By Zack Baddorf, Special to the Hawaii Marine

PESHAWAR, Pakistan
— In all likelihood, you watch the news and associate Pakistan with Iraq and Afghanistan – suicide bombings throughout the country and militants giving the country an image of extremism, terrorism and lawlessness.


From the Pakistani perspective, while foreign troops don’t march through Islamabad as they do in Baghdad and Kabul, Pakistanis by and large feel like the American military is actually occupying their country.

The majority of average Pakistanis I speak with, regardless of age, education or class, shares a commonality: hatred of President Pervez Musharaff and hatred of American foreign policies. (They’ll always say, at the end, they don’t hate Americans.) Pakistanis, especially in the “Wild West” of the nation’s tribal areas, are even quicker to blame American leaders than their own government.

During my visit to Pakistan to report on the country’s elections, I spent a few days in the Federally Administered Tribal Areas, commonly referred to as FATA. Prior to passing from the border town of
Peshawar through the Khyber Pass, to blend in I donned my tailor-made, dark blue shalwar kameez, the Pashtuns’ traditional clothing that is basically a loose fitting set of pajamas. On my head, I placed my
chitrali cap, a wool hat with a rolled brim, and took off my glasses, a rarity in these parts. I never once doubted my safety.

On my first night near the Afghan border, I spent the evening drinking a locally-fermented vodka and American whisky sitting cross-legged by candlelight with tribal elders, the real powers of the area. We spent the night talking about politics – everyone in Pakistan is a philosopher – and got nowhere.

Like other Pakistanis, the tribal men spouted conspiracy theories - Jews evacuated the World Trade Center prior to the 9/11 attacks, President Bush wants to kill all Muslims, and more – but we inevitably talked about the West’s foreign policy in Afghanistan. They argued, some in very eloquent English and others in Pashto through their friends’ translation, that American troops – actually, the “Americans” include the British, the French, all of NATO – in Afghanistan are only aggravating the situation across the border and here in the tribal areas. They said too many thousands of Afghans and Pakistani tribal people (mostly Pashtuns) have died.
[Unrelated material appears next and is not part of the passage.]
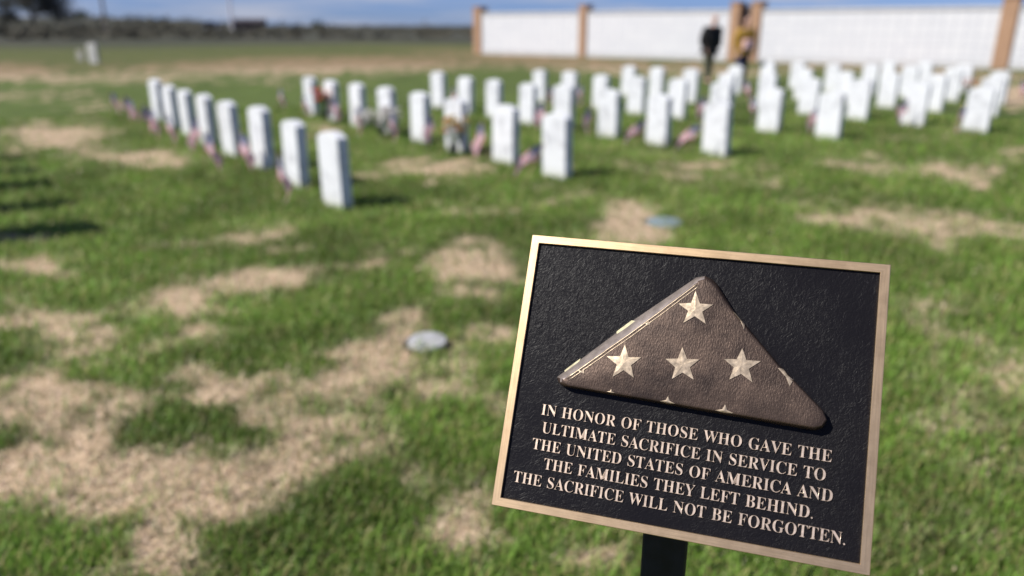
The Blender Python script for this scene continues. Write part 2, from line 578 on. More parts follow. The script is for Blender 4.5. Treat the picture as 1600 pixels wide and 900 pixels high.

They blame the Taliban, too. One elderly man gnarled his face and put his hands out like claws as he described the Wahhabi militants – the strict, extremist doctrine of Islam that al-Qaeda and the Taliban adhere to. They’re inhuman, he said, and are practically monsters. But he, like most in the region, wants to face the Taliban alone, not with foreign troops. If the Taliban come, we will fight them and win, the tribal elders assured me.

But would they? Or could they?

One Western military official told me there’s a "tremendous Taliban strength in Quetta [one of Pakistan’s largest cities and a provincial capital] despite denials from Pakistani officials." If the Taliban have penetrated Quetta, could they not take Islamabad? Pakistanis, the official said, need to acknowledge that they can’t handle the problem of al-Qaeda and the Taliban alone. With the weakness of both the Afghan and Pakistani militaries, they won’t be able to “hold back the tide.”
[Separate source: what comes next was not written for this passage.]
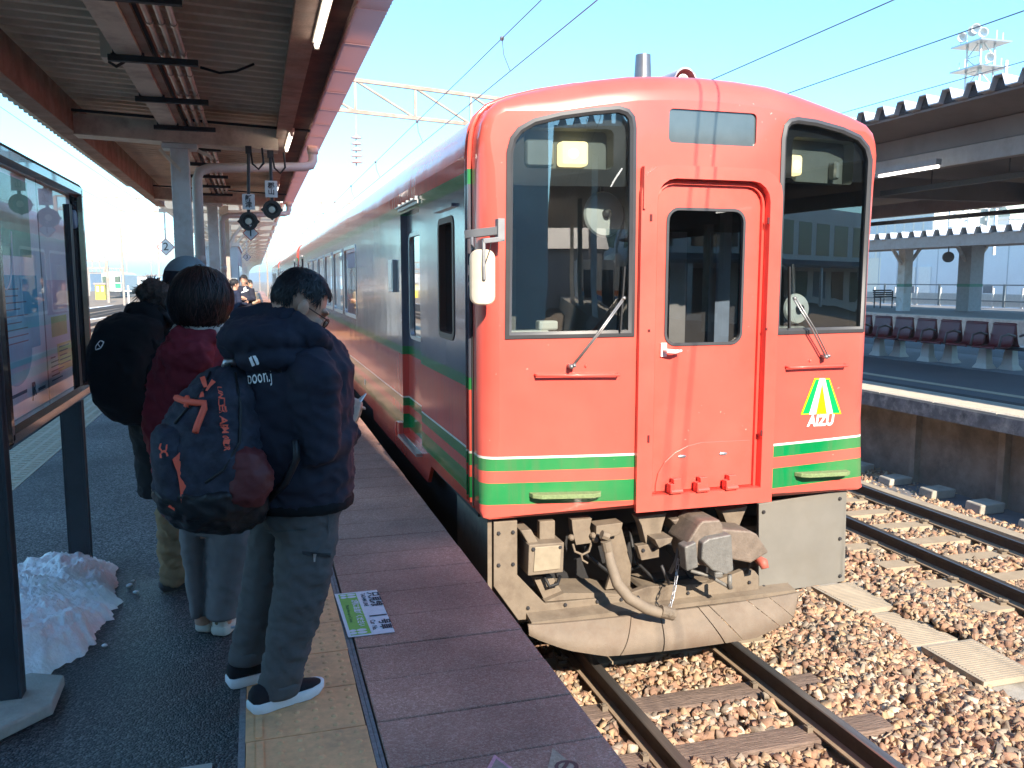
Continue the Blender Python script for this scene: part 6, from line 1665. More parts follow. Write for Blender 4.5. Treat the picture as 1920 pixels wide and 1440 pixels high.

It’s really a non-issue of whether American, i.e. NATO, forces would withdraw from Afghanistan. They won’t. They’re in it for the long haul there. The U.S. has poured $11 billion into
Pakistan in military aid since 2001 but the same Western official says in his opinion the money hasn’t been effectively used.

While the word on the Pakistani street is that Musharaff is doing “the West’s bidding,” this fight against the Taliban and al-Qaeda in Afghanistan by NATO and in Pakistan by its own military
is not just a fight for the West.

“Honesty,” the military official said, is necessary amongst the Pakistanis. If the West loses so will Pakistan.